Initially his heart is not into the steps outlined in the 40-day plan called “The Love Dare.”  But he doggedly pursues most of them anyway, in what is truly a noble effort to help restore the mutual bonds of love that are supposed to exist in a marriage. Midway through the dare, he positively wants to give up, but after several talks with his father, he comes to accept that he cannot face the demands of the dare on his own, and does indeed need God. He realizes that his marriage must be based on love of God, and almost unknowingly enters into the spirit of self-sacrifice so necessary in a marriage.

Catherine, on the other hand, rejects him at every turn, and enters into a very dangerous flirtation at work — a flirtation that progresses toward an inordinate attachment which actually accelerates her desire for divorce. The constant rejection from Catherine really sends poor Caleb into fits of frustration and temper, but his father explains that Christ too is constantly rejected by us, His creatures, and yet continues to show His love for us.

Caleb’s father lectures his son on the gravity of breaking the commandments of the Almighty, and notes that all transgressions of the laws of God must be accounted for someday. He particularly upholds the sanctity of marriage, dismissing the civil-style contract aspect of it, putting emphasis on the covenantal or sacramental aspect of marriage.

Caleb’s father also makes the point in words and by example for today’s overly emotional and feeling crowd that love should not have as its foundation feelings or emotions. Love, true and abiding love, is an act of the will. It is not a slurpy, silly, juvenile non-stop kissing affair. A mature love is mutually deep-seated and most often doesn’t need outward physical expression. It hums along quite nicely on respect and self-sacrifice. Charity, that soul of all virtues, and another act of the will and not of emotions, is the basis for the love dare. Practicing acts of charity every day according to the 40-day plan develops in Caleb the habit of charity; he grows emotionally and spiritually which later enables him to realize a change in himself.

The acting for this low-budget production is not stellar, but not badly done either.  Cameron is the best by far, being the only professional. Catherine, played by Erin Bethea, an original member of the Sherwood Baptist Church, is easily out-performed by Cameron, but still furnishes us with a decent representation of a modern-day young woman, despite her slight lack of voice projection and articulation.

The rest of the cast are members of the Sherwood Baptist Church or other Baptist churches.  And they all double as backstage crew for costumes, make-up, lighting, props, etc. This helps keep the costs down and, according to the cast members, also furnishes them with the opportunity to bond socially and spiritually. Many had never acted before, so given that, their performances are really quite good.

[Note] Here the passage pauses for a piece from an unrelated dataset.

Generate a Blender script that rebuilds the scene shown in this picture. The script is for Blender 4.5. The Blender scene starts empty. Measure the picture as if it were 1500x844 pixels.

There are several humorous scenes in the movie. I found the scene rather amusing where Caleb, having suffered skin burns on his arm while rescuing a little girl from a burning house, called his father at home. His mother answered, and of course, he could hardly get to his father because his mother shifted into hyper-concerned mom, questioning him about the burn and how it was being treated, and if he was in pain, etc., all so very true to life.

Caleb’s addiction to Internet porn is treated gently and discreetly. If one were to let a youngster view the movie, and there’s no reason why older grade-schoolers couldn’t, their innocence would not be compromised because they simply wouldn’t understand what’s being implied.

The kissing scene is more than tastefully done. Kirk Cameron, a committed Christian who has forsaken roles that might lead people to sin, truly practices what he preaches. Married to the same woman for 17 years and with whom he has six children said, “I love my wife. I promised to love and cherish her to the exclusion of anyone else. A lot of actors will justify a lot of stuff in the name of art. I don’t feel that way, so I won’t kiss any other woman other than my wife.” His wife, Chelsea, was brought in as substitute for Erin, and that’s who Cameron was kissing.

While the movie probably won’t help a couple whose marriage is devoid of any spirituality and who are unwilling to try to salvage the bits and pieces of their life together, it will probably help those who don’t give their personal behavior in their relationship much thought. And for those who are looking for a tune-up or preventive maintenance, it will certainly give them more than a lift, reaffirming the sanctity and indissolubility of marriage, with a few tips on self-sacrifice and charity to make the path a little smoother.